Nope, we were off to the rainforest. Our friendly and knowledgeable guide, Cassia, met us in the lobby of Safari Lodge and escorted us over to the Transalta Rainforest, home to a myriad of tropical plants and animals. She asked us if we had any topics we particularly wanted to discuss and then proceeded to show us the highlights of this fascinating ecosystem.

From fruit bats, to tropical birds, to Sheldon the rescued Tortoise, we saw lots of interesting sights and learned some interesting rainforest facts. The python skull that Cassia brought along taught us a few new things about snakes too.

Sheldon, the resident rescued tortoise likes to go for walks in the rainforest too.

Python skull, Calgary Zoo.

Learning about the very cool python skull.

But the highlight for everyone was getting a closer than usual look at the gorillas. While the tour didn’t include access to the gorilla enclosure (for many very good reasons, I’m sure!), the gorillas are very attached to the staff, both because they know them and because they anticipate that anyone in a staff uniform might deliver a meal. So by being with Cassia, we had some extra attention from the gorillas, and from one in particular. Dossi is a teenager and quite playful. Cassia explained to us that, while humans find a toothy smile and direct eye contact to be friendly, those same gestures seem aggressive to a gorilla. She showed us how to sit with our backs to the glass and look over our shoulders, teeth hidden behind our lips, to play with Dossi. Dossi likes to startle her human playmates by smacking the glass and if we put our hands up on the glass, she would too. It was a fascinating experience. We also learned some more things about gorillas: because they are apes, they don’t have tails (unlike monkeys – cool fact!) and they eat their own poop (blech!). Although we had visited the zoo’s rainforest before, the tour really added to the experience and expanded our rainforest knowledge.

Interacting with a gorilla, Calgary Zoo.

Learning the right way to play with a gorilla.

Once the tour wrapped up, we were free to explore the rest of the zoo. Unfortunately, we had a prior commitment elsewhere, but did find time for a quick visit to Penguin Plunge on our way back to the car. The penguins are always delightful to watch and we had to reluctantly pull ourselves away to stay on schedule. On the way out, we had one last look at the King penguins, who had recently returned from their morning stroll around the zoo grounds and were catching some rays in the sunny but chilly weather. As you can see in the photo below, a few of them were tuckered out by their exercise.

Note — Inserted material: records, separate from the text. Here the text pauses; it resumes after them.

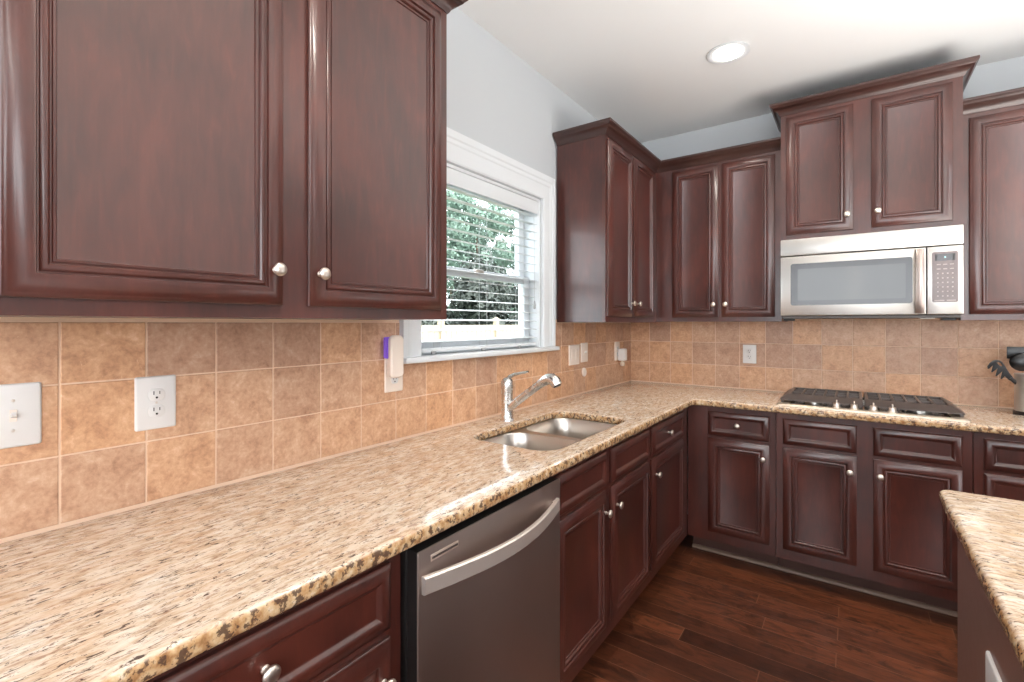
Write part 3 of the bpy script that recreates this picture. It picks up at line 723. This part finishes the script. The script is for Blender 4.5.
# ---------------------------------------------------------------- window blind
BL = thing('window_blind', 'white horizontal slat blind hanging inside the kitchen window', 'blind', (-.034, 1.7325, 1.223))
def by(y): return y - 1.7325
def bz(z): return z - 1.223
MB().box(-.024, .026, by(1.301), by(2.164), bz(1.965), bz(2.003), .002).build('head_rail', WHITE, BL)
MB().box(.0265, .031, by(1.300), by(2.165), bz(1.935), bz(2.0035), .002).build('valance', WHITE, BL)
m = MB(); z = 1.930
SLAT = plain('blind_slat', srgb(206, 209, 211), .4)
while z > 1.262:
    tl = R(-8); lp = []
    for yy in (by(1.303), by(2.162)):
        top = [(u * .024 * math.cos(tl), yy, bz(z) + u * .024 * math.sin(tl) + .0018 * (1 - u*u)) for u in (-1, -.5, 0, .5, 1)]
        lp.append(top + [(p[0], p[1], p[2] - .0020) for p in reversed(top)])
    m.loft(lp, True, True); z -= .0435
m.build('slats', SLAT, BL)
MB().box(-.022, .022, by(1.303), by(2.162), bz(1.231), bz(1.247), .003).build('bottom_rail', WHITE, BL)
m = MB()
for y in (1.43, 1.73, 2.03):
    for x in (-.023, .023): m.tube([(x, by(y), bz(1.245)), (x, by(y), bz(1.966))], .0009, 5)
m.build('ladder_cords', plain('cord', srgb(205, 208, 208), .7), BL)
m = MB(); m.tube([(.034, by(2.115), bz(1.93)), (.036, by(2.118), bz(1.47))], .0012, 6); m.build('pull_cord', plain('cord_dark', srgb(190, 192, 192), .7), BL)
MB().lathe([(.002, .045), (.0045, .038), (.0065, .004), (.003, 0)], Matrix.Translation((.036, by(2.118), bz(1.425))), 10).build('tassel', plain('tassel_grey', srgb(160, 162, 160), .6), BL)
BRK = plain('bracket_grey', srgb(168, 170, 172), .4)
for y in (1.38, 1.70, 1.99):
    MB().box(.0235, .030, by(y) - .012, by(y) + .012, bz(1.2235), bz(1.236), .001).build('hold_down_bracket', BRK, BL)

# ---------------------------------------------------------------- recessed ceiling lights
def can(loc, label):
    t = thing('recessed_light', label, 'ceiling light', loc)
    m = MB(); m.lathe([(.073, .0), (.098, -.0035), (.099, -.006), (.094, -.0075), (.074, -.0045), (.066, -.001)], n=36, cap0=False, cap1=False); m.build('trim_ring', WHITE, t)
    MB().lathe([(.068, -.0015), (.066, -.006), (.040, -.016), (.010, -.019)], n=30).build('bulb', GLOW, t)
    return t
c0 = can((.870, 2.552, CEILZ - .0005), 'round white recessed ceiling light above the corner of the kitchen')
CANS = [(.870, 2.552), (.95, .55), (2.75, 2.55), (2.75, .55), (1.9, -1.6)]
OUT = ['recessed ceiling light above the near end of the counter', 'recessed ceiling light right of the range wall', 'recessed ceiling light above the island', 'recessed ceiling light in the room behind the camera']
for (x, y), lb in zip(CANS[1:], OUT): dup(c0, (x, y, CEILZ - .0005), None, lb)
for x, y in CANS:
    lamp('can_lamp', 'SPOT', (x, y, CEILZ - .03), (0, 0, 0), 44, (1, .92, .82), spot_size=R(130), spot_blend=.8, shadow_soft_size=.07)

# ---------------------------------------------------------------- outside the window
GZ = -.45
lawn = MB().box(-34, -.3, -8, 34, GZ - .1, GZ).build('lawn', LAWN, smooth=False); struct(lawn)
FN = thing('garden_fence', 'cream board fence with capped posts beyond the window', 'fence', (-7.0, 10.0, GZ))
m = MB()
for k in range(70): m.box(-.012, .012, -6 + k * .2, -6 + k * .2 + .19, .05, 1.76, .004)
m.build('boards', FENCE, FN, smooth=False)
for z in (.25, 1.0, 1.66): MB().box(.013, .05, -6, 8, z, z + .09).build('rail', FENCE, FN, smooth=False)
for k in range(7):
    y = -5.9 + k * 2.26
    p = MB().box(-.065, .065, y - .065, y + .065, 0, 1.90, .006).build('post', FENCE, FN, smooth=False)
    m = MB(); m.loft([[(sx * w_, y + sy * w_, z) for sx, sy in ((-1,-1),(1,-1),(1,1),(-1,1))] for w_, z in ((.085, 1.901), (.085, 1.925), (.012, 1.985))], True, True); m.build('post_cap', FENCE, p, smooth=False)
def tree(loc, hgt, rad, seed, mat, label):
    rng = random.Random(seed)
    t = thing('leafy_tree', label, 'tree', loc, 0, 'trees beyond the fence')
    MB().tube([(0, 0, 0), (.05, .08, hgt * .3), (-.05, 0, hgt * .7)], [.20, .15, .07], 10).build('trunk', BARK, t)
    m = MB(); bm = m.bm
    cl = [(Vector((rng.uniform(-1, 1) * rad * .75, rng.uniform(-1, 1) * rad * .75, hgt * rng.uniform(.16, .95))), rad * rng.uniform(.32, .6)) for _ in range(34)]
    for c_, r_ in cl:
        for _ in range(400):
            d_ = Vector((rng.gauss(0, 1), rng.gauss(0, 1), rng.gauss(0, 1))).normalized()
            p = c_ + d_ * r_ * rng.uniform(.45, 1.0); s_ = rng.uniform(.07, .15)
            a = Vector((rng.gauss(0, 1), rng.gauss(0, 1), rng.gauss(0, 1))).normalized(); b = a.cross(d_).normalized() if a.cross(d_).length > .01 else Vector((1, 0, 0))
            a = (d_.cross(b) + d_ * rng.uniform(-.5, .5)).normalized()
            q = [p - a * s_, p + b * s_ * .5 + d_ * .02, p + a * s_, p - b * s_ * .5 + d_ * .02]
            bm.faces.new([bm.verts.new(v) for v in q])
    me = bpy.data.meshes.new('foliage'); bm.to_mesh(me); bm.free(); link_mesh('foliage', me, mat, t, smooth=False)
    return t
TL = 'leafy green tree beyond the fence outside the kitchen window'
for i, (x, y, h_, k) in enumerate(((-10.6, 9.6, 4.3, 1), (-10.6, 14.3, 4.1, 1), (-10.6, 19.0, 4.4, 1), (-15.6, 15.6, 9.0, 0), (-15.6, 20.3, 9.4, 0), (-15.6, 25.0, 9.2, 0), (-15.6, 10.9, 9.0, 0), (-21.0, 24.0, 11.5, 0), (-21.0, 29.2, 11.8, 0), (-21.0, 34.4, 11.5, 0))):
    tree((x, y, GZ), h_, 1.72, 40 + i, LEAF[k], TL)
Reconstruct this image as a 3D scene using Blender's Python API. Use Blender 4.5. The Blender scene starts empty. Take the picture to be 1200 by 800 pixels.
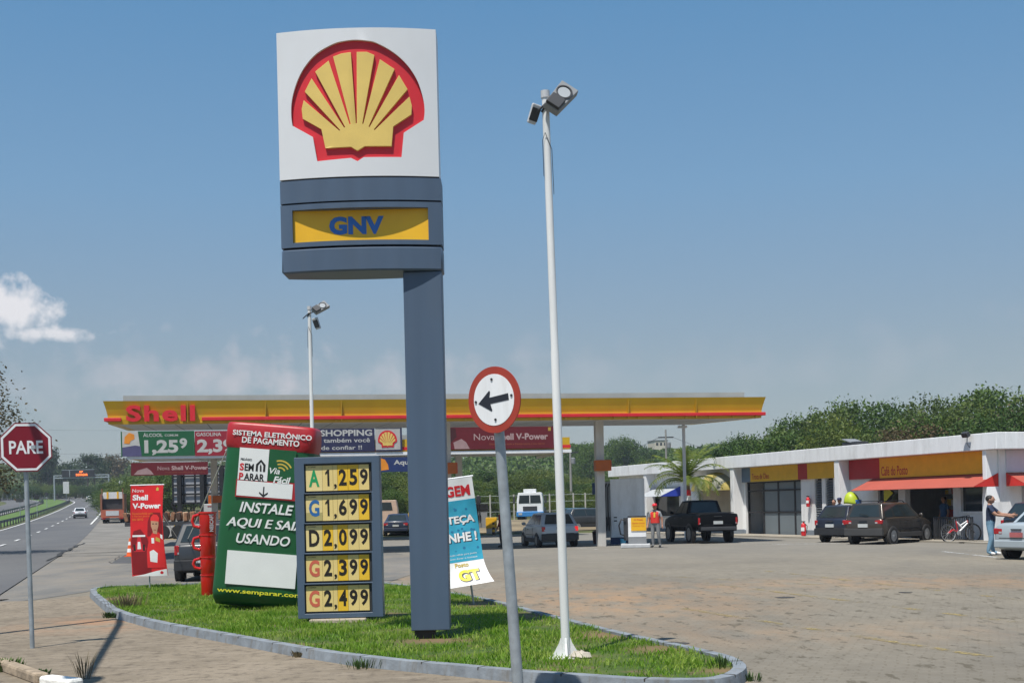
import bpy, bmesh, math, random
import numpy as np
from mathutils import Vector, Matrix
from mathutils.geometry import tessellate_polygon
R = math.radians
random.seed(7)
S = bpy.context.scene
COL = S.collection

# ------------------------------------------------------------------ camera, sky, sun, exposure
F, H, ROLL, HY = 1500.0, 1.8, R(1.35), 592.0
cam_d = bpy.data.cameras.new('camera'); cam = bpy.data.objects.new('camera', cam_d); COL.objects.link(cam)
cam_d.sensor_width = 36; cam_d.lens = F / 1200 * 36; cam_d.shift_y = (HY - 400) / 1200
cam_d.clip_end = 6000; cam_d.clip_start = 0.2
cam.matrix_world = Matrix.Translation((0, 0, H)) @ Matrix.Rotation(R(90), 4, 'X') @ Matrix.Rotation(-ROLL, 4, 'Z')
S.camera = cam
SUN_EL, SUN_H = R(66), Vector((-0.45, -0.893))          # horizontal direction towards the sun
w = bpy.data.worlds.new('World'); S.world = w; w.use_nodes = True
nt = w.node_tree; N = nt.nodes; LK = nt.links
bg = N['Background']
sky = N.new('ShaderNodeTexSky'); sky.sky_type = 'NISHITA'; sky.sun_disc = False
sky.sun_elevation = SUN_EL; sky.sun_rotation = math.atan2(SUN_H.x, SUN_H.y)
sky.air_density = 1.1; sky.dust_density = .7; sky.ozone_density = 1.0; sky.altitude = 300
bg.inputs['Strength'].default_value = 0.10
sun_d = bpy.data.lights.new('sun', 'SUN'); sun_d.energy = 4.5; sun_d.angle = R(0.5); sun_d.color = (1.0, 0.95, 0.87)
sun = bpy.data.objects.new('sun', sun_d); COL.objects.link(sun)
sv = Vector((SUN_H.x * math.cos(SUN_EL), SUN_H.y * math.cos(SUN_EL), math.sin(SUN_EL)))
sun.rotation_euler = sv.to_track_quat('Z', 'Y').to_euler()
S.view_settings.view_transform = 'Standard'; S.view_settings.look = 'None'
S.view_settings.exposure = 0.34; S.view_settings.gamma = 1.0; S.view_settings.use_curve_mapping = False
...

King penguins at the Calgary Zoo.

The king penguins don’t mind the sun if it’s not too hot!

While the Safari Brunch happens each Sunday, add-on guided tours are only available on select dates and some are reserved for adults only. For the 2015 season, three family tour dates remain: March 8 (Enmax Conservatory) and March 22 & 29 (Canadian Wilds). Tours happen 10:45 – 11:45 am and tour tickets must be purchased in advance. The zoo does not accept brunch reservations, so whether you plan to take in a tour or not, we recommend arriving at brunch before 10 am to avoid line ups. For more details, including links to brunch and tour pricing, check out our Safari Sunday Brunch post.

Thank you, Calgary Zoo, for a delicious and educational morning!